The film version has the same tracklist, with the addition of the cover song "Rhinestone Cowboy".

Personnel

Weekly charts

Year-end charts

Certifications

Film

It was announced on July 23, 2019, that Springsteen would world premiere his co-directed film, Western Stars, at the 2019 Toronto International Film Festival. The film marks the first directing credit for Springsteen and was co-directed by his longtime collaborator Thom Zimny. The film features Springsteen and his backing band and orchestra performing the music from the album to a live audience. The live performances were filmed during two nights in April 2019 in a historic barn on the artist's property, the outdoor sequences were filmed at Joshua Tree National Park.
Cameron Bailey, artistic director of the festival, said of the film, "We have Bruce Springsteen's directorial debut at the festival, I think he's got a big future ahead of him.

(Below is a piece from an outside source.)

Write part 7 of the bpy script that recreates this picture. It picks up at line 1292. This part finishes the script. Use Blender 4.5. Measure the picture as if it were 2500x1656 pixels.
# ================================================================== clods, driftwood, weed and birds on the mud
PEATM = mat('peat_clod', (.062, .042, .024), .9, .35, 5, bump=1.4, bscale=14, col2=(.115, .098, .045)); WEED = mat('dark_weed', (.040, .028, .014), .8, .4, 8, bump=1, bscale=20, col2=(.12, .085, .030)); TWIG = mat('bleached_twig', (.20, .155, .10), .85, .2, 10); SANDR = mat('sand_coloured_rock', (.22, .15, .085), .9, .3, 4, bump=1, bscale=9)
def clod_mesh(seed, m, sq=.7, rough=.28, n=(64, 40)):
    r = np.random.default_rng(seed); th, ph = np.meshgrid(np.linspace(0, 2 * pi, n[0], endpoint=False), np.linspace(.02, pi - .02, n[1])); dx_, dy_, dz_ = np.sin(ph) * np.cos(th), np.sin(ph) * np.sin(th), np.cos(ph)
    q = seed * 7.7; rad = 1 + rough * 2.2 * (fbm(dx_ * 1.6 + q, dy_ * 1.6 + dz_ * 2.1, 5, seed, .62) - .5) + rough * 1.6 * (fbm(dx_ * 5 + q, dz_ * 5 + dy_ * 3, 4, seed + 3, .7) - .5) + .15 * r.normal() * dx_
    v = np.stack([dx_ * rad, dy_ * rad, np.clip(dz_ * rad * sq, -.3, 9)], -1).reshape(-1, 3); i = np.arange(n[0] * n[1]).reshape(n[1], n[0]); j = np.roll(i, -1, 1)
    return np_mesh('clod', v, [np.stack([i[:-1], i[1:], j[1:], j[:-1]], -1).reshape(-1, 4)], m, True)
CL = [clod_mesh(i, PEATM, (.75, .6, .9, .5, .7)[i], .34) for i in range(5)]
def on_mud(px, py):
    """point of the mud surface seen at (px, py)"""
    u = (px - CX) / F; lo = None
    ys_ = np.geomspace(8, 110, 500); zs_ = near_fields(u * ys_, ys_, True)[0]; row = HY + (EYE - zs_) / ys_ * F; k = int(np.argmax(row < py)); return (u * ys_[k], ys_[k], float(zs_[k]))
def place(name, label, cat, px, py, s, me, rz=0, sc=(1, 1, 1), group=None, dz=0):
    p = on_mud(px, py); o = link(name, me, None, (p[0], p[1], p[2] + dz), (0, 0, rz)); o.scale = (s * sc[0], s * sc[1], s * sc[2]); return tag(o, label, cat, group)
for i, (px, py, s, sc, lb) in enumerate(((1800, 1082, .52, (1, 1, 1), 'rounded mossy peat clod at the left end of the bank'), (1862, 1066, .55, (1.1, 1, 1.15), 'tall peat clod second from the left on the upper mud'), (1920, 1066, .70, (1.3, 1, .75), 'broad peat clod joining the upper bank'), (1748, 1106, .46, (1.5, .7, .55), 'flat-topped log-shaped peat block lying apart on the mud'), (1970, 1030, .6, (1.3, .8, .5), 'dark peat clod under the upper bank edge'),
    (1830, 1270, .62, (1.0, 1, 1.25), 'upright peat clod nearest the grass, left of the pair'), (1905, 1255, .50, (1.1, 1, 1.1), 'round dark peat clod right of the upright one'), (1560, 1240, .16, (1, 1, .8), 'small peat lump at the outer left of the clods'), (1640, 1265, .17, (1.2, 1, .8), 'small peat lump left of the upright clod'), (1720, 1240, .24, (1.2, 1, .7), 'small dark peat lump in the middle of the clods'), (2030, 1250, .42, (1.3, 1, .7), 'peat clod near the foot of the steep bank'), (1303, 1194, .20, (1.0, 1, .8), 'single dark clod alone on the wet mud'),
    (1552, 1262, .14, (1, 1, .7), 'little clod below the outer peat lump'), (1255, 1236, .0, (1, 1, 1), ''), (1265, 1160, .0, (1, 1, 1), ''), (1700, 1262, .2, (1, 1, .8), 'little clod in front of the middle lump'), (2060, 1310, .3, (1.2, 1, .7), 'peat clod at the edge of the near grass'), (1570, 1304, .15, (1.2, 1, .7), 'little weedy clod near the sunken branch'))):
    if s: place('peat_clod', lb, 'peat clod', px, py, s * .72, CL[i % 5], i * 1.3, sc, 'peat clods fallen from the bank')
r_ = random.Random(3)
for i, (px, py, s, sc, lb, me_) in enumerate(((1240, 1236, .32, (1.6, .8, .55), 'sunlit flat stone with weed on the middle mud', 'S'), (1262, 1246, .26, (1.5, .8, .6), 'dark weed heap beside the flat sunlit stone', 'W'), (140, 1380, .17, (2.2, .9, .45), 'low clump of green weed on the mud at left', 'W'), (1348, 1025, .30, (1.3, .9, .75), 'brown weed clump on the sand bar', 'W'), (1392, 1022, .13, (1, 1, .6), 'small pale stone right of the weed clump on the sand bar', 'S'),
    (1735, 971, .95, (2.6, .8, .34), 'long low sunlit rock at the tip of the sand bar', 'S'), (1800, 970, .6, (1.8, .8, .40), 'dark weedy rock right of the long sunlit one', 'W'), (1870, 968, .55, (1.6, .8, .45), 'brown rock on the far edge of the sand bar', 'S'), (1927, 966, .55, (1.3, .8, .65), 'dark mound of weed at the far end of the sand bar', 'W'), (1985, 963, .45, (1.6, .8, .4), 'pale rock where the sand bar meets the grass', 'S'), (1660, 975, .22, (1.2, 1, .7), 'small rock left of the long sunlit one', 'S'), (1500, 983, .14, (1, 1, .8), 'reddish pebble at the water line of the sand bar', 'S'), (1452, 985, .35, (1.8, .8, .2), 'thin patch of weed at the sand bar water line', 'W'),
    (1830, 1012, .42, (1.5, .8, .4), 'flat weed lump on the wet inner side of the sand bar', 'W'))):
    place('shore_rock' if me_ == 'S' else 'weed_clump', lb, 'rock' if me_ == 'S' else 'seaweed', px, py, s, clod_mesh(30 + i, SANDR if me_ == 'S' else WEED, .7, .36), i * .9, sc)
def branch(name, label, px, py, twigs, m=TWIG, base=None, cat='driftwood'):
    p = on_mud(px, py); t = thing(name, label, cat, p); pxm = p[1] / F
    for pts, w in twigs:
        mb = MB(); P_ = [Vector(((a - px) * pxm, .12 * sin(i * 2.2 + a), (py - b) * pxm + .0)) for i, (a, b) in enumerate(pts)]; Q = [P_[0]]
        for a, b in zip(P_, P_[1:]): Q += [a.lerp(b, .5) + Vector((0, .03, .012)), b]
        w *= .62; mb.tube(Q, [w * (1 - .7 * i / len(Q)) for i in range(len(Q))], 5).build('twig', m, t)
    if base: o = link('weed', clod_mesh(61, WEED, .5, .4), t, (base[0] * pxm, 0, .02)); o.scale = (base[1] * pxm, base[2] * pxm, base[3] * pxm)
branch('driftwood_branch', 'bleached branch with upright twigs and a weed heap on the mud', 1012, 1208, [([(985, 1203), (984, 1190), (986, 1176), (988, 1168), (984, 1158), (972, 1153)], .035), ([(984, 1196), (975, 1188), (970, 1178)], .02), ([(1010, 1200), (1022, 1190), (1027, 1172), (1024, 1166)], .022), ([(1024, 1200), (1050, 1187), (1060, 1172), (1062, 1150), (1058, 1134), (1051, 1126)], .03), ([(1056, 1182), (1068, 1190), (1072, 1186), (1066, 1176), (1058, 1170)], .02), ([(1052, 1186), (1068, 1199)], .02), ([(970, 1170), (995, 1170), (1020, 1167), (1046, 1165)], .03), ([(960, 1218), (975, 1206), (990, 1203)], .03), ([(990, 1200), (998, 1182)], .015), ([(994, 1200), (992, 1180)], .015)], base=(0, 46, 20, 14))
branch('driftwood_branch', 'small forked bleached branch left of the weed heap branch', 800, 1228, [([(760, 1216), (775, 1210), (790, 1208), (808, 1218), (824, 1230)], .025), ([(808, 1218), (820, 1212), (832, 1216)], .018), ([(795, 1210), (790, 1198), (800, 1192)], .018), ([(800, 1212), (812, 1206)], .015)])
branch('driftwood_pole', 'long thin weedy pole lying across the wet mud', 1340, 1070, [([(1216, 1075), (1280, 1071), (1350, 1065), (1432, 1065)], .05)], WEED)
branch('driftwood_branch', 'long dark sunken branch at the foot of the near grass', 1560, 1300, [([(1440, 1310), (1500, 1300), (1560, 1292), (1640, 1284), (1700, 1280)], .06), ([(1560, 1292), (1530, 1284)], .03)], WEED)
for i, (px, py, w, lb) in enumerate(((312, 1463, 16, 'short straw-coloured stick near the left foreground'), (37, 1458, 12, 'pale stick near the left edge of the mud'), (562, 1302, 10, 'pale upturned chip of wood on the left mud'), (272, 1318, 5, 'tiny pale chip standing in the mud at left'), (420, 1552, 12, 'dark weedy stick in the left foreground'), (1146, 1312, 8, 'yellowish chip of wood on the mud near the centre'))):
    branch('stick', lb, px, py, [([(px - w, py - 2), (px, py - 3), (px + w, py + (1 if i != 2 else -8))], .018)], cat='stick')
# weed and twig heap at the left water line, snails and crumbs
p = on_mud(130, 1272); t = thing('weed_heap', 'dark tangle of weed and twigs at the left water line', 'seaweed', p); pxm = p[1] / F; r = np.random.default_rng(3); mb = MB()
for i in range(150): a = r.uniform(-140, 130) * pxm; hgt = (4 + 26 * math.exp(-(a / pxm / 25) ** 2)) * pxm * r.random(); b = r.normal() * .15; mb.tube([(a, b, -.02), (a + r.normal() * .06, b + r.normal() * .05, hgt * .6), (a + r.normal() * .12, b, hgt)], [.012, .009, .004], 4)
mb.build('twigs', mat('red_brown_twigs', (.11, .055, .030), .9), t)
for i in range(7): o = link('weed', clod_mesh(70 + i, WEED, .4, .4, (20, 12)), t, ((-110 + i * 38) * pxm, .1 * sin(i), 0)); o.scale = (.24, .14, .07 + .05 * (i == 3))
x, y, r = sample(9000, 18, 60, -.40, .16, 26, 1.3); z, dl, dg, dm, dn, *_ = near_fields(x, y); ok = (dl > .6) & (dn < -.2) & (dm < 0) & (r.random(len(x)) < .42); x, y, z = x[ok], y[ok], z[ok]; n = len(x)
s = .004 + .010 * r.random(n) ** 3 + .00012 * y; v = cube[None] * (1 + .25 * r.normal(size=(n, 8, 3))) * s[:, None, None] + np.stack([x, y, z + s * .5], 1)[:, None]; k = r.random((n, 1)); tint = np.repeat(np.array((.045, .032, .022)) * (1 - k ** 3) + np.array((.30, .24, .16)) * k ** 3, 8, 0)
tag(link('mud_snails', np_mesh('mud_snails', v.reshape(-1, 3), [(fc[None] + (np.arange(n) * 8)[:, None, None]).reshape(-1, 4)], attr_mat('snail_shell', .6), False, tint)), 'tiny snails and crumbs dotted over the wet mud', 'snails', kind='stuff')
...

It's largely performance, but there is a framing to it. It's very filmic, which is what attracted me. The album and the film are both about this fading Western movie B-level star who's looking back on his life and the decisions he's made. That narrative and that character shape all the songs. In between the songs, you've got Bruce really talking about this character he invented, the story he wrote for the character, and how it reflects back on his own life as he ages and other kind of narratives he's had in his previous albums."
Warner Bros. Pictures released the film on October 25, 2019. The companion soundtrack for the movie, titled Western Stars – Songs from the Film, was released on the same day by Columbia Records.